(Entries provided)
--- --- ---

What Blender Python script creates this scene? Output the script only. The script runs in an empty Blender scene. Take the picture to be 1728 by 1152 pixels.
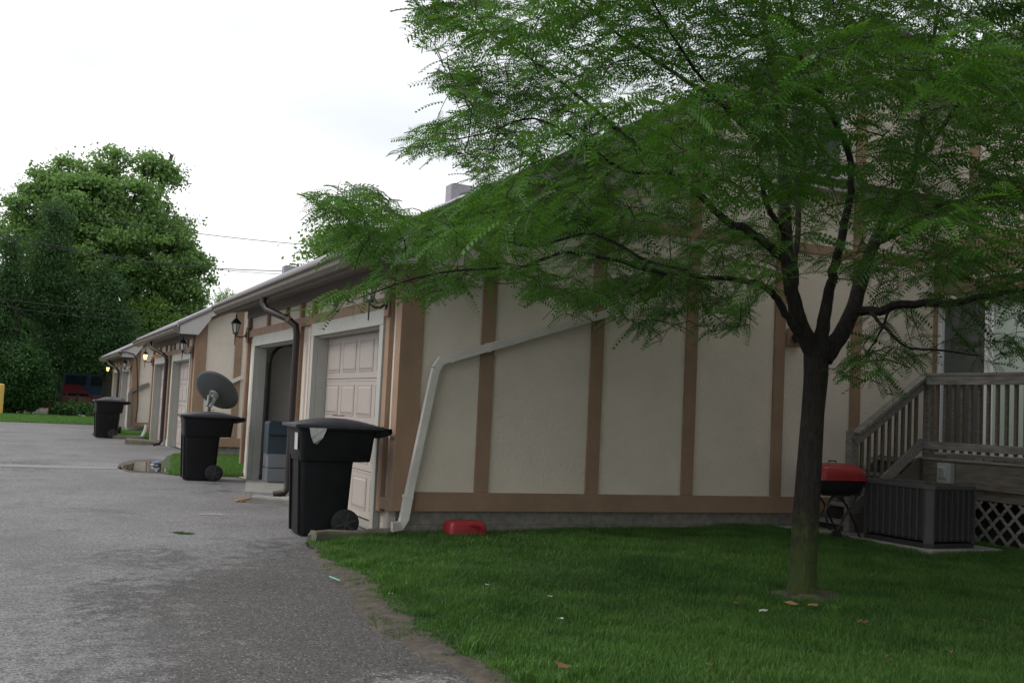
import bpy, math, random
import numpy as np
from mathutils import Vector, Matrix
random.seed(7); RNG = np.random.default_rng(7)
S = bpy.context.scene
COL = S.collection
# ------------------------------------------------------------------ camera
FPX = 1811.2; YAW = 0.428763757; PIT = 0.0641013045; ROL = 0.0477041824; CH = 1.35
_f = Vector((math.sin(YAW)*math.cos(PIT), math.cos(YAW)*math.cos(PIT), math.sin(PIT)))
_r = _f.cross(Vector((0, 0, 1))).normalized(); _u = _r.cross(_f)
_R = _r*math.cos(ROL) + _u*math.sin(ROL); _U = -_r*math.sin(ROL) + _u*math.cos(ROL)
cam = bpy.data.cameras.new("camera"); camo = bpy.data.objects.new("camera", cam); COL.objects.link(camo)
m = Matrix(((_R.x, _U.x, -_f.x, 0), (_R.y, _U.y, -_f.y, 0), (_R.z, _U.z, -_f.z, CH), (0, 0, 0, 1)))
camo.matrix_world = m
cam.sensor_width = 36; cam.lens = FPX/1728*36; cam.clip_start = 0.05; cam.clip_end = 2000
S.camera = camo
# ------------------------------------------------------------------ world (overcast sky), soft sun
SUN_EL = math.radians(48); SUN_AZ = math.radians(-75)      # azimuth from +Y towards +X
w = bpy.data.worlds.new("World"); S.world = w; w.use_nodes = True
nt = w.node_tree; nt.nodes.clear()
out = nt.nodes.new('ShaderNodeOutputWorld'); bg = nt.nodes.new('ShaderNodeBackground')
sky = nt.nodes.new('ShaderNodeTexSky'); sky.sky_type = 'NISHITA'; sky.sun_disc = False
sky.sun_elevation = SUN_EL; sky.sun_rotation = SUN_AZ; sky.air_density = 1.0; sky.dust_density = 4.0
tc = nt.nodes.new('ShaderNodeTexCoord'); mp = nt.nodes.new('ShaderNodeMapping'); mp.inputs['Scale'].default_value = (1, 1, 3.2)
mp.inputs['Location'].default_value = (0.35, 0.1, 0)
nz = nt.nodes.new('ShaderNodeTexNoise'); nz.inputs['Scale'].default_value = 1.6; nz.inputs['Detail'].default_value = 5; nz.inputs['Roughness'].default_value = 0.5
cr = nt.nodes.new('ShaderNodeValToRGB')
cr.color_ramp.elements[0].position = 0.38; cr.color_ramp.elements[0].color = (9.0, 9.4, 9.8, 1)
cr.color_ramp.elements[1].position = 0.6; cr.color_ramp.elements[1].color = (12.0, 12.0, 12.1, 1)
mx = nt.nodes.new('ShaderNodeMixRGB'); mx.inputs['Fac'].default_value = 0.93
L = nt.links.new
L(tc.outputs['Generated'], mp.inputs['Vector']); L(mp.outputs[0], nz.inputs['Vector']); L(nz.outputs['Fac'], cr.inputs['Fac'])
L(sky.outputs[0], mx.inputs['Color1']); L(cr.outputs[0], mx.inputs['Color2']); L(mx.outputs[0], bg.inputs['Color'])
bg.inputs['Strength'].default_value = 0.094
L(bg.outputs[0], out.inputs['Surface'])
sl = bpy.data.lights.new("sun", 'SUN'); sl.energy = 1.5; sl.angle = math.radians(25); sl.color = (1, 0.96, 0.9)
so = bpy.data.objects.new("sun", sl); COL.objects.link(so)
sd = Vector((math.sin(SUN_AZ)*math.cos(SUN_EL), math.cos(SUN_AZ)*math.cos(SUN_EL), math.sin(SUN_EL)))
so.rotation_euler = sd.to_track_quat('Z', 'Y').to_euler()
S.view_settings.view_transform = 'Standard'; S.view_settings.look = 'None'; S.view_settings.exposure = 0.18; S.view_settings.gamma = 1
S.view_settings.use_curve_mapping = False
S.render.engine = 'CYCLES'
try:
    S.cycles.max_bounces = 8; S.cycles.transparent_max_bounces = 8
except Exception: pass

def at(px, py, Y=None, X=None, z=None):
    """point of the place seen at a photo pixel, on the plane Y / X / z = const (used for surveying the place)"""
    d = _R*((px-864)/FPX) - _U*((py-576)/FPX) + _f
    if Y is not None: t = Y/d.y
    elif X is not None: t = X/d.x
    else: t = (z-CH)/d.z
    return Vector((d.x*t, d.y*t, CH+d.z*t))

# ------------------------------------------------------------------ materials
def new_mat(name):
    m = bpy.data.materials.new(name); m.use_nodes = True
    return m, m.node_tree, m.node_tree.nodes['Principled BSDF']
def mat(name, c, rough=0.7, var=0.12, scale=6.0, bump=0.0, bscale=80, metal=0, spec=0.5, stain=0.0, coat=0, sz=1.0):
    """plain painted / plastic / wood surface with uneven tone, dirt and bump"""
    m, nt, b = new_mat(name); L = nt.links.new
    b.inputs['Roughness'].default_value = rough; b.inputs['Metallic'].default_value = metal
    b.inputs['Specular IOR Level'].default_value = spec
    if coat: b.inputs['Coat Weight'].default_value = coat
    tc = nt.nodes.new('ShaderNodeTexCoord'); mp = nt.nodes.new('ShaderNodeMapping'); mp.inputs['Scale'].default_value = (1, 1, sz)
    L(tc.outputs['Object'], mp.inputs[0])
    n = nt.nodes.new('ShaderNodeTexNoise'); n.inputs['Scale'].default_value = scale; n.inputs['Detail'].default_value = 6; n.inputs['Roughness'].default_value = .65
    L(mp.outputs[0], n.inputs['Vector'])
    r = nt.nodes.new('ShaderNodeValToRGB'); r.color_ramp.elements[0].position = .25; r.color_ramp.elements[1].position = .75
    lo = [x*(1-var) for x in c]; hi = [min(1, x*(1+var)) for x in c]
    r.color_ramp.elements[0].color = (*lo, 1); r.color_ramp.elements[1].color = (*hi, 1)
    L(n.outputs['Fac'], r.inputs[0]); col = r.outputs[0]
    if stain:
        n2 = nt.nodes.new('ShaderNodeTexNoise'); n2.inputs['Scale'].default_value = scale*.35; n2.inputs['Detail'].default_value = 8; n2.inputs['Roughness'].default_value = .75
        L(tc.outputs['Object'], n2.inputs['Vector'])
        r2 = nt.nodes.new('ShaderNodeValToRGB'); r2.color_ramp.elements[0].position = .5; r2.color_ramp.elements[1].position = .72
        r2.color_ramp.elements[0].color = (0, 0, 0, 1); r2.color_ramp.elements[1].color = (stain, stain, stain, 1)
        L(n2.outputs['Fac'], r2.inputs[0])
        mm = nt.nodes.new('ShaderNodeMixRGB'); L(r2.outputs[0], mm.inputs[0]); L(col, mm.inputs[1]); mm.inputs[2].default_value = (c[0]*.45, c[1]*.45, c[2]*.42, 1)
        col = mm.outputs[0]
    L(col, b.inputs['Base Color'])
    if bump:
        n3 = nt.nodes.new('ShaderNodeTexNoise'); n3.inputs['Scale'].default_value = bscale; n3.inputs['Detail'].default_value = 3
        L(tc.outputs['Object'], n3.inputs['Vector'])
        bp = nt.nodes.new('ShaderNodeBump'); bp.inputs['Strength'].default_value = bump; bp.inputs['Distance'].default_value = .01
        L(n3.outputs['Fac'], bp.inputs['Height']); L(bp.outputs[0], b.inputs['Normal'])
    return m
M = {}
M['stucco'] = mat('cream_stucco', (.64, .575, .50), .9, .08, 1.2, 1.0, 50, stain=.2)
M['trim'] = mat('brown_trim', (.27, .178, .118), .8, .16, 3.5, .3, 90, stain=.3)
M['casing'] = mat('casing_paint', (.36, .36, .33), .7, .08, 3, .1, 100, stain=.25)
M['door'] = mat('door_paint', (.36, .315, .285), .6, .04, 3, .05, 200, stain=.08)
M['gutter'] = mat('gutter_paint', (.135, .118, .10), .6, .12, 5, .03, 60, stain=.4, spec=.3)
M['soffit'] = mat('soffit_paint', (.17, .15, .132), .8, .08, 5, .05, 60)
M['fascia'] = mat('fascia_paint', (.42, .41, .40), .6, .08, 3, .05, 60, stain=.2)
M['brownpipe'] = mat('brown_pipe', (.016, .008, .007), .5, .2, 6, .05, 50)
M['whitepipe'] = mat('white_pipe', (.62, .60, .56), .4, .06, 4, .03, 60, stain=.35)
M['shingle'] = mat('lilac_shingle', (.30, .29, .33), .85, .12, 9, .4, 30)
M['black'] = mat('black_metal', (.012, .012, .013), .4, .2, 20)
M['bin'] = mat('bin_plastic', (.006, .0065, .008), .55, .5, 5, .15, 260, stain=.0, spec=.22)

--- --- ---

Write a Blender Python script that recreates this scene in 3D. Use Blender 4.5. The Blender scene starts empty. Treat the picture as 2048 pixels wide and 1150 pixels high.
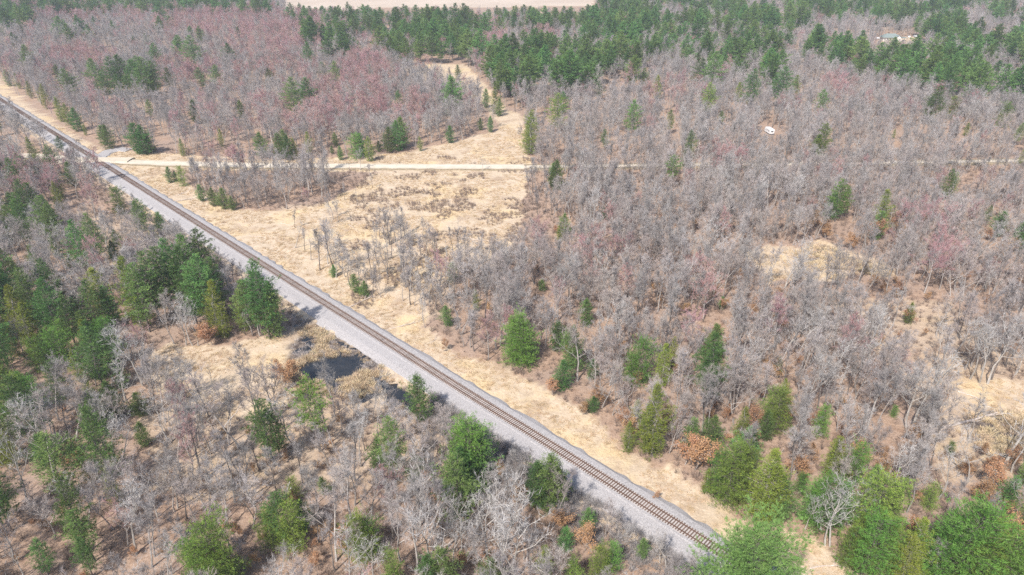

--- --- ---

(To be done)
Count every line in the data that contains the word "pixels", then give that count and nothing else.

(Completed task)
2